* Available records:
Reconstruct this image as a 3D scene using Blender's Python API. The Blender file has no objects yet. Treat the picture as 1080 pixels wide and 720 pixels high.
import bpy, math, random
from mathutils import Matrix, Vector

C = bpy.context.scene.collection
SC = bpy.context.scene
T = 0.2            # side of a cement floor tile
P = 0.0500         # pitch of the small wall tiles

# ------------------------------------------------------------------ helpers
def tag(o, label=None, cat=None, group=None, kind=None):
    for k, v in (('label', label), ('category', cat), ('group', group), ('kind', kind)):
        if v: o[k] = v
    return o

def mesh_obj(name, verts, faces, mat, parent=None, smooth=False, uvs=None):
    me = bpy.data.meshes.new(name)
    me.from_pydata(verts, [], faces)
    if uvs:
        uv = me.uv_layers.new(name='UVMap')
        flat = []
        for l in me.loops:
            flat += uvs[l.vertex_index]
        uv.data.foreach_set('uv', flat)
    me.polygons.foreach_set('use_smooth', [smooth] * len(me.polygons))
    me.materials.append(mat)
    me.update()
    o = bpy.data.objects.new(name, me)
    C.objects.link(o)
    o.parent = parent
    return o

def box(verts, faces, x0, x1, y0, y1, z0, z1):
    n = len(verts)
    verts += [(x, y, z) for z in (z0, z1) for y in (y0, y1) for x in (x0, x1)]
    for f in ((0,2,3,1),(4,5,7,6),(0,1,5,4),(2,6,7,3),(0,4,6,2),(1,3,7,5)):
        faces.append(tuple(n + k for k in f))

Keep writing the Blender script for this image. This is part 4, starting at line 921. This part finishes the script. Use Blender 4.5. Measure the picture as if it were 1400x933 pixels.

* What you need to do:
Extract the first line above and each line after it up to and including the one with "small wall tiles", please, exactly and with nothing else.

* Exercise output:
Reconstruct this image as a 3D scene using Blender's Python API. The Blender file has no objects yet. Treat the picture as 1080 pixels wide and 720 pixels high.
import bpy, math, random
from mathutils import Matrix, Vector

C = bpy.context.scene.collection
SC = bpy.context.scene
T = 0.2            # side of a cement floor tile
P = 0.0500         # pitch of the small wall tiles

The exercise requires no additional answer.